Managing 3rd Party Software Costs

“Our products are getting more integrated with software from other vendors.” 

I hear this comment more and more often as I interact with application producers (software vendors and intelligent device manufacturers).  It takes on many forms: 

  • A feature licensed from a 3rd party software supplier that is sold as a value added feature to the base product
  • A module or piece of software code from the supplier embedded into the core software vendor’s product
  • Hardware vendors embedding 3rd party software to provide specific capabilities that enhance and differentiate their hardware

Essentially, in each of these scenarios, there is a value provided from the 3rd party supplier to the application producers selling the final product.  While the supplier wants to maximize the revenue from the intellectual property, the seller of the final product wants to minimize costs.  Managing this conundrum requires delicate balancing.

Tightrope

How have companies traditionally managed 3rd party software costs?

  • A blanket agreement with payment terms that are not tied to volume 
  • A trust model where the customer provides a report back to the vendor on the volume, and payment owed is calculated based on that
  • Hardware manufacturers provide a single piece of hardware with all features loaded, irrespective of whether the features are required or used by the customer

What are the drawbacks of this traditional approach?

  • Inaccurate
  • Manual intensive
  • Error prone
  • Not scalable
  • Not in line with value exchanged
  • Leave money on the table or overpay depending on the side of the equation

What are some approaches of doing this better? 

One approach is to use software licensing to track activations of the modules and pay only on end user activated features / modules.
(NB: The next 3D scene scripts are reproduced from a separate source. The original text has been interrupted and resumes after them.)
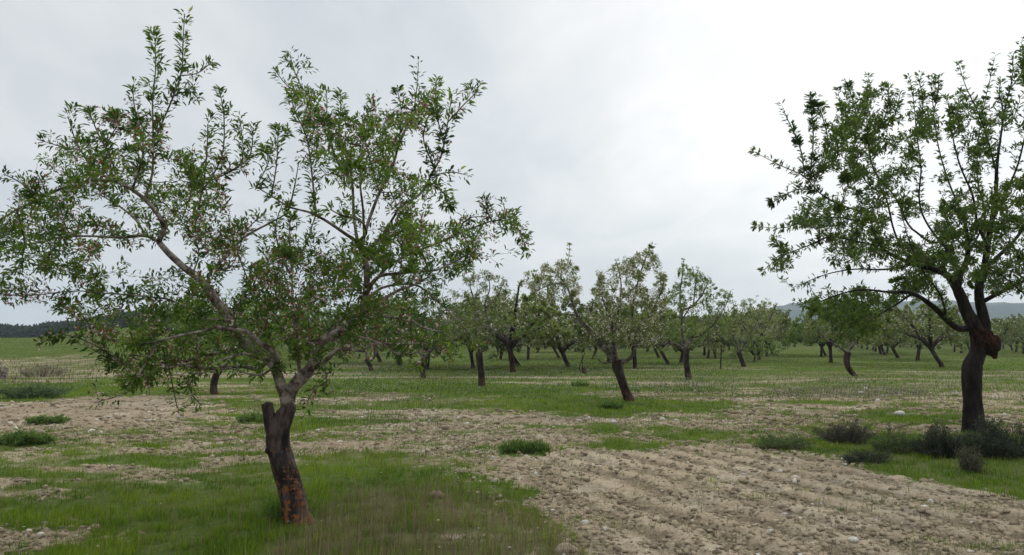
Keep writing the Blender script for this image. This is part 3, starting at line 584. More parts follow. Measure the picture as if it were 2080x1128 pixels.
midtree(815, 1278, [(1282, 822, 15, 0), (1278, 812, 12, 0), (1270, 792, 10.5, 0), (1261, 768, 11, 0), (1254, 745, 12, 0), (1252, 732, 12, 0)],
 [[(1250, 740, 8, 0), (1238, 722, 8, -.1), (1222, 702, 7.5, -.2), (1200, 675, 7, -.4), (1180, 655, 6.5, -.5), (1168, 632, 5.5, -.6), (1158, 600, 4.5, -.6), (1148, 580, 3.5, -.6), (1120, 578, 2.6, -.6), (1090, 592, 1.8, -.6)],
  [(1150, 582, 2.6, -.6), (1140, 555, 2, -.5), (1155, 530, 1.6, -.5), (1157, 498, 1, -.5)], [(1140, 570, 2, -.6), (1120, 550, 1.6, -.3), (1104, 535, 1, -.3)],
  [(1256, 735, 8, 0), (1247, 705, 7, -.2), (1243, 670, 5.5, -.3), (1240, 645, 4.5, -.3), (1228, 620, 3.5, -.3), (1220, 590, 2.2, -.3), (1215, 560, 1.4, -.3)],
  [(1262, 738, 8, 0), (1280, 728, 7, .1), (1288, 705, 5.5, .1), (1290, 685, 5, .1), (1283, 640, 4.5, .1), (1290, 590, 3.5, .1), (1305, 540, 2.5, .1), (1325, 496, 1, .1)],
  [(1246, 730, 6, 0), (1243, 700, 5, .6), (1255, 640, 4, .8), (1262, 580, 3, .9), (1252, 530, 1.2, .9)], [(1290, 680, 4, .1), (1320, 640, 3, -.3), (1345, 590, 2.4, -.5), (1348, 555, 1, -.5)],
  [(1243, 735, 4, 0), (1225, 735, 3, -.5), (1210, 725, 2, -.8)], [(1170, 640, 3.4, -.5), (1130, 640, 2.4, -.2), (1100, 655, 1.6, 0), (1075, 680, 1, 0)]],
 [([(1057, 600), (1062, 560), (1105, 538), (1140, 520), (1175, 548), (1183, 590), (1150, 612), (1100, 612)], 95),
  ([(1203, 590), (1215, 555), (1250, 532), (1280, 520), (1325, 505), (1350, 560), (1358, 640), (1340, 700), (1290, 705), (1200, 690), (1180, 655), (1195, 620)], 340)],
 21, 'leaning almond tree in mid field, dark trunk tilted left, crown speckled with whitish blossom', blo=(1.15, .3), leafn=2.5)
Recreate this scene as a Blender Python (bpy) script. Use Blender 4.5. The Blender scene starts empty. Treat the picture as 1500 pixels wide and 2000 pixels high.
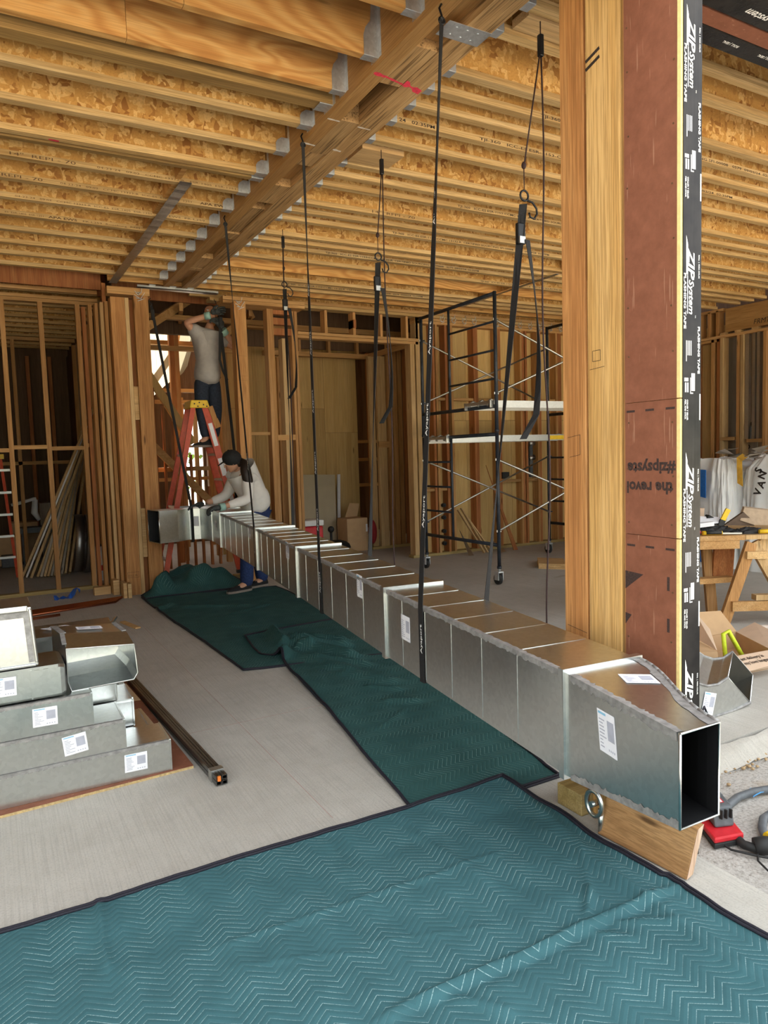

Another approach is to provide good, better, best kind of options catering to different market segments with the same code but enabling only the relevant features.  This not only reduces 3rd party software costs but also provides the ability to target different customer segments with different price points.  Additionally, this approach benefits hardware companies by reducing their supply chain costs through a single hardware base.   A third approach to solve the problem is using a pure usage-based licensing model, where payments for 3rd party software are based on actual usage.  

Why should companies care?

Highlighting two examples from my recent discussions:

  • A large device manufacturer indicated that they saved ~ $100 MM in the first year purely through timing of cash outflow by paying vendors only after activation.
  • Another medium sized hardware company in the video broadcasting business was loading all software features into their hardware and incurring costs on all of the software irrespective of whether the customer used it or not.  This company was making payments to about 30 software vendors.  It saw a huge potential in the ability to license the 3rd party software (or at least the important / expensive ones), thus providing the ability to track and report software activations. They expected this could reduce their 3rd party software costs by 20%. 

These are just two examples.  With the increasing trend towards dependency on partners to develop a “whole product”, 3rd party software costs will only continue to rise.   Hence companies need a more accurate and scalable way to manage them.

What have been your experiences in managing 3rd party software costs?  What approaches have you followed?